Workshop on Thomas Merton asks 'Who does God say that you are?'

Friday, Feb. 03, 2017
Workshop on Thomas Merton asks 'Who does God say that you are?' + Enlarge
Franciscan Father Daniel Horan speaks about Thomas Merton at the Jan. 28 workshop in Salt Lake City.
By Marie Mischel
Intermountain Catholic

SALT LAKE CITY — Given the opportunity to “step out of the humdrum of everyday life,” about 80 people gathered Jan. 28 at the Wasatch Retreat & Conference Center to listen to an expert on Thomas Merton.
Merton, a Trappist monk, wrote dozens of books on spirituality and social justice in the middle of the 20th century. Some of his best-known works are his auto-biography, “The Seven-Storey Mountain,” and “New Seeds of Contemplation.”
The workshop presenter, Franciscan Father Daniel Horan, is a professor of systematic theology at the Catholic Theological Union, and the author of several books, including one on Merton.
Fr. Horan asked those present to “step out the humdrum of everyday life,” and opened with a prayer by Thomas Merton that begins “My Lord God, I have no idea where I am going. …”
He then gave a brief biography of Merton, then entered a discussion of two questions that he said haunted the Trappist monk – “Who am I?” and “Who is God?”
These are “questions that we are not very keen to ask, at least, that’s my experience,” but Merton suggests that people look within and see where God is leading them, Horan said. He added that Merton was influenced by St. Francis of Assisi, who wrote, “What a person is before God, that he or she is, and no more.” 
“Who we really are is who God sees when he looks at us,” Fr. Horan clarified, then added that the converse is also true, “That you are and no less.”
St. Francis was powerfully insightful to say that the world gives glory to God by being what they are, Fr. Horan said, but “we humans are trying to be something else rather than what we are.”
During the workshop, Fr. Horan mentioned several writers who influenced Merton, including the 19th-century Jesuit poet Gerard Manley Hopkins and the 14th-century philosopher/theologian Duns Scotus.
As he matured, Merton became aware that contemplation was a way to deepen his awareness of his interconnectedness with all creation, and the monk began to write about the social justice issues of his time: war and violence, racism, and poverty. He corresponded with Dorothy Day, Martin Luther King, Jr. and many other activists, and considered that correspondence part of his active ministry.
To follow Merton, Fr.
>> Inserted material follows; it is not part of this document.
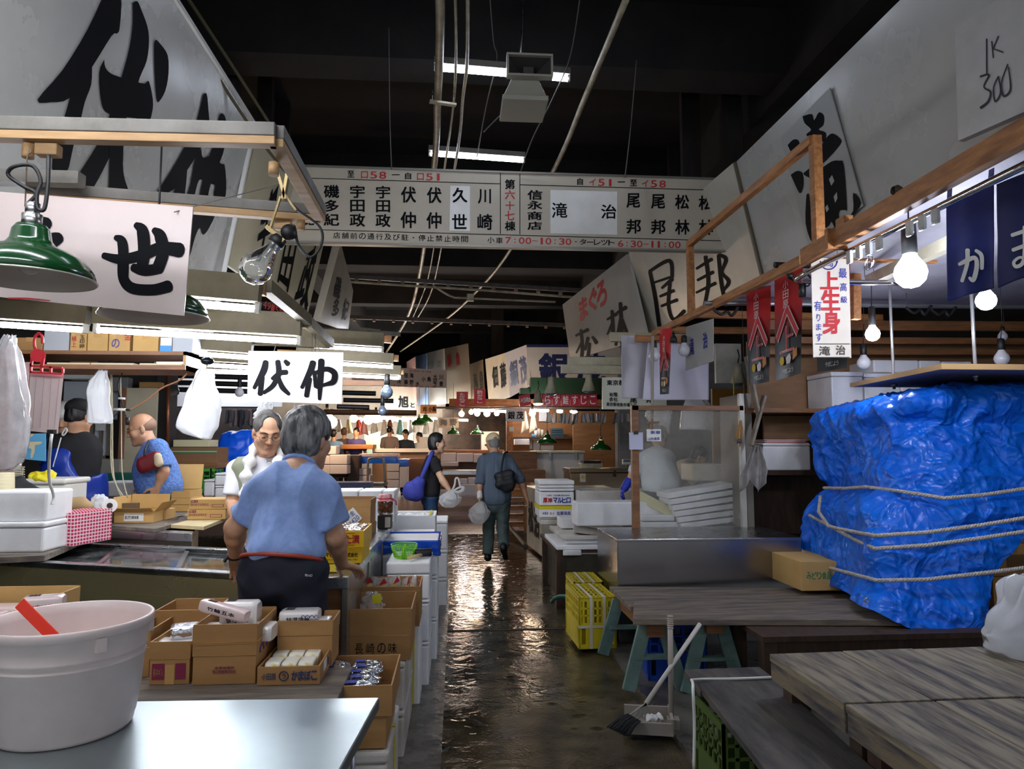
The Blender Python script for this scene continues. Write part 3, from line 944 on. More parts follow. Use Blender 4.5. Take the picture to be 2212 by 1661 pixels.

Horan encouraged those at the workshop to continue to discern and discover their true selves and reunite with God so that he would lead them out into the world “to share the griefs and the sorrows as well as the joys and the happinesses of our sisters and brothers,” and that they root their actions always in the fact that “all women and men are united in God by the work of the Holy Spirit – what Merton called the hidden ground of love.”